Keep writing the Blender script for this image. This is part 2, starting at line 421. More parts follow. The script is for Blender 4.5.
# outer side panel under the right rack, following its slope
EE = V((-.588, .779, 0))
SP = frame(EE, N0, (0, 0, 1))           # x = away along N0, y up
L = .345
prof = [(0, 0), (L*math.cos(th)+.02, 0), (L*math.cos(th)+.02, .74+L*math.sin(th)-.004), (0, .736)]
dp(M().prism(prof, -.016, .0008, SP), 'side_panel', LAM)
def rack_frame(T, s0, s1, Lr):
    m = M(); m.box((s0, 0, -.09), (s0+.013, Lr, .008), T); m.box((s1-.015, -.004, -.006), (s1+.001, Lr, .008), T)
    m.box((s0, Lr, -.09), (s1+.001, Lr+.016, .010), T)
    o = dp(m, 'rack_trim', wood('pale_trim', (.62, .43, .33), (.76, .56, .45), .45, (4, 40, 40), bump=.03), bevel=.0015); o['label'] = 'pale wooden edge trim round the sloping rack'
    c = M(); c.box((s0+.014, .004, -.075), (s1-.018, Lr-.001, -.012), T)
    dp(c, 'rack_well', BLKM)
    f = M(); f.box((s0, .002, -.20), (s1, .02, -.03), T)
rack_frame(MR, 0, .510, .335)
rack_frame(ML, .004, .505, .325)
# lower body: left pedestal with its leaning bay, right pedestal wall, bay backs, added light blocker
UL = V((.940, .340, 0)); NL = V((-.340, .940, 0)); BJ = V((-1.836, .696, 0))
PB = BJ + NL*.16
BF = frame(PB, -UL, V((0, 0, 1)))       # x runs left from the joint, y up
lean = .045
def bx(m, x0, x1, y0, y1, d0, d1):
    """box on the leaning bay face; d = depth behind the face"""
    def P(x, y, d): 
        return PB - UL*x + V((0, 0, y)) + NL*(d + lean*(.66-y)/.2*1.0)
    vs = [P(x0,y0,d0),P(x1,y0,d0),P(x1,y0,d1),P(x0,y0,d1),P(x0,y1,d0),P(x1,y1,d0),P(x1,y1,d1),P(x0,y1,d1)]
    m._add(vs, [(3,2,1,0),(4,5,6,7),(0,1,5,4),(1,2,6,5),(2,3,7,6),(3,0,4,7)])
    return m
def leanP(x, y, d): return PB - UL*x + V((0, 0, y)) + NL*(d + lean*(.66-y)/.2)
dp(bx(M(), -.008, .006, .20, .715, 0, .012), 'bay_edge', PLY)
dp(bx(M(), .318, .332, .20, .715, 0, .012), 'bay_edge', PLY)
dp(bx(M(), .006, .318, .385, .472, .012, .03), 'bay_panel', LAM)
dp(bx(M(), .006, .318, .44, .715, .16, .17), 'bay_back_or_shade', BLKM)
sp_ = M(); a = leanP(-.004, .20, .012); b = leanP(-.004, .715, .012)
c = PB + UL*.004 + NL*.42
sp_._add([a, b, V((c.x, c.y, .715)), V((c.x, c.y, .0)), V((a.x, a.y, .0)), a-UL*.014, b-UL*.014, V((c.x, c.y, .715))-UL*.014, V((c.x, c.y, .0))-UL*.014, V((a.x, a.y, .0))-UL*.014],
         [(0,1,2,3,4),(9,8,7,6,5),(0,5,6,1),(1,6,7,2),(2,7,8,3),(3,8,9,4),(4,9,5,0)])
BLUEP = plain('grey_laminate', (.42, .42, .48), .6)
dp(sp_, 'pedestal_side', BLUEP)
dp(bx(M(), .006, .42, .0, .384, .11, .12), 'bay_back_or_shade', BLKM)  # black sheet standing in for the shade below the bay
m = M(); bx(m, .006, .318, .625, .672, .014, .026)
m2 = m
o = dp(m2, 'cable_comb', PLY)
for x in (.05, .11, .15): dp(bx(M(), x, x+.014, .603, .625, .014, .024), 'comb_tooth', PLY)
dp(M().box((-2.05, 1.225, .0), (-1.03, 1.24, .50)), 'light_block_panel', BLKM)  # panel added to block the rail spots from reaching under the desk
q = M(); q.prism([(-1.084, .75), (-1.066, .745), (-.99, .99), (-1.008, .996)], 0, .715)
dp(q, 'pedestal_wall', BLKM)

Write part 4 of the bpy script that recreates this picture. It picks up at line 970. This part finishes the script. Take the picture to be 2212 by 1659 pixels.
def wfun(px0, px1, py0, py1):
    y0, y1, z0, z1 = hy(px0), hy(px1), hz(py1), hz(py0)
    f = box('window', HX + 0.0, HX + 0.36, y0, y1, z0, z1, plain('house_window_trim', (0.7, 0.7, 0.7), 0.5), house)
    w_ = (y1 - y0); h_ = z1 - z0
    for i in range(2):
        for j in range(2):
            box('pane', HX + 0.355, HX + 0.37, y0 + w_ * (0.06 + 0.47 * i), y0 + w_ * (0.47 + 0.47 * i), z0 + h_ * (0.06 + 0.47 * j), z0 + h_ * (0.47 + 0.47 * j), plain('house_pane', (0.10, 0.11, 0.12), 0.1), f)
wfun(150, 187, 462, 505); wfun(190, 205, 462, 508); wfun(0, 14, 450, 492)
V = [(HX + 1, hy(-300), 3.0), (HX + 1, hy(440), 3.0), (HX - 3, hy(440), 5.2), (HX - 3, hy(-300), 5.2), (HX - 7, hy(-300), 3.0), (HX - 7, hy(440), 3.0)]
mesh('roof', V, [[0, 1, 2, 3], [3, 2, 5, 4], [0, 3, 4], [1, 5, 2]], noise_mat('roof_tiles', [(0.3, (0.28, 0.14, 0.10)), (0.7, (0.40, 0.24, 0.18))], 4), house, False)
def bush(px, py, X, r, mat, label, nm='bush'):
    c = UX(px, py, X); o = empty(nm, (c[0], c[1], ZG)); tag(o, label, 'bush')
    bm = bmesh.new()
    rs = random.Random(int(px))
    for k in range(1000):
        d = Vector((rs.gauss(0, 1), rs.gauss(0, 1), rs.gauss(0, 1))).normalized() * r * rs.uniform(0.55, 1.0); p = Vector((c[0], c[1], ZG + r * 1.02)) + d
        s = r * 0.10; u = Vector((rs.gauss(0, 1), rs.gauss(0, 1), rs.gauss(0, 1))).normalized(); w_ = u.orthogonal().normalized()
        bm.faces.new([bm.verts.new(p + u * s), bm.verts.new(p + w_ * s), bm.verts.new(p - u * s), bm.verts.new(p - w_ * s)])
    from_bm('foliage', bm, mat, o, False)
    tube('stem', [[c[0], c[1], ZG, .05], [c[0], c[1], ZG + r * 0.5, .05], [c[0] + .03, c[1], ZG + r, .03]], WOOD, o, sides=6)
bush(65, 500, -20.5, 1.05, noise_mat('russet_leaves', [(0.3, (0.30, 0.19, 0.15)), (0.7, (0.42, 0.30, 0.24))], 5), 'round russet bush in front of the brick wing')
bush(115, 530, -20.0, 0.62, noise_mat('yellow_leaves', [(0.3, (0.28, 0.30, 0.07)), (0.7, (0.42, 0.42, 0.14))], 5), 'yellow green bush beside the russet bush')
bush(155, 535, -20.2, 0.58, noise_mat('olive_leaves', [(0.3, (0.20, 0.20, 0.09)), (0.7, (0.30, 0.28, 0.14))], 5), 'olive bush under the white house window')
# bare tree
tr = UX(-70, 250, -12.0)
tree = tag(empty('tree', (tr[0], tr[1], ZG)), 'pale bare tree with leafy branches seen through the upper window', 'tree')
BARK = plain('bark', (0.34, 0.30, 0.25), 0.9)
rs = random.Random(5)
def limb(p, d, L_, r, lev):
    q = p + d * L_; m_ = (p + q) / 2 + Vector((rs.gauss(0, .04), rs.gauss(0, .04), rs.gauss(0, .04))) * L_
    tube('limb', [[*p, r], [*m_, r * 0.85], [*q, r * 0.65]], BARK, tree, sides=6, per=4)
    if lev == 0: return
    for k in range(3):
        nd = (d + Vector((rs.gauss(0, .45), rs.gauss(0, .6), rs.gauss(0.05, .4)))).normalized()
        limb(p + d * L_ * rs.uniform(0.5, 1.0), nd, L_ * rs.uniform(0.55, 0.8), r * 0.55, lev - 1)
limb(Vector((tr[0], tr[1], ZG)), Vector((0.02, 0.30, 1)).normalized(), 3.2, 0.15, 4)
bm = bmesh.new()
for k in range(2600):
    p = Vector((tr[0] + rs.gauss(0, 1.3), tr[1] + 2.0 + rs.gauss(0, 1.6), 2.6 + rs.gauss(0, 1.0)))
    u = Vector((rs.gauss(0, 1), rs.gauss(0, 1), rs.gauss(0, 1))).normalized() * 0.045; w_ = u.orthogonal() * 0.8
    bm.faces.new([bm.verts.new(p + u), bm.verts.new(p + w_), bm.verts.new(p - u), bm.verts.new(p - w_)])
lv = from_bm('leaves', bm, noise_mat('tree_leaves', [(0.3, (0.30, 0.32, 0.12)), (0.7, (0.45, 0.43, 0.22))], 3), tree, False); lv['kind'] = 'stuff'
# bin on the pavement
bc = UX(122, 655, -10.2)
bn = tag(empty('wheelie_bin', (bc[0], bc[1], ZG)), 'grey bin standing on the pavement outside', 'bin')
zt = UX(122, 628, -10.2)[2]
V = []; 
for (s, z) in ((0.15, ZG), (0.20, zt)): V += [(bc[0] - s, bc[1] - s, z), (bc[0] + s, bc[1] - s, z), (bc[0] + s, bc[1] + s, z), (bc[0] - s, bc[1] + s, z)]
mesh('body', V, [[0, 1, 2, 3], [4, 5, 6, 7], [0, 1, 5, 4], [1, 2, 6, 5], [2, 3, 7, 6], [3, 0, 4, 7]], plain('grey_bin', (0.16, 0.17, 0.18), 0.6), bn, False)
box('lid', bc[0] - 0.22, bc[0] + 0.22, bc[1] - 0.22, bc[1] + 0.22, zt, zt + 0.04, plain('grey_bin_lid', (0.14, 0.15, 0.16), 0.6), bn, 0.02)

* * * * * * *

## TASK GOAL
Take every line above carrying "part" and return it.

## CORRECT RESULT
Keep writing the Blender script for this image. This is part 2, starting at line 421. More parts follow. The script is for Blender 4.5.
Write part 4 of the bpy script that recreates this picture. It picks up at line 970. This part finishes the script. Take the picture to be 2212 by 1659 pixels.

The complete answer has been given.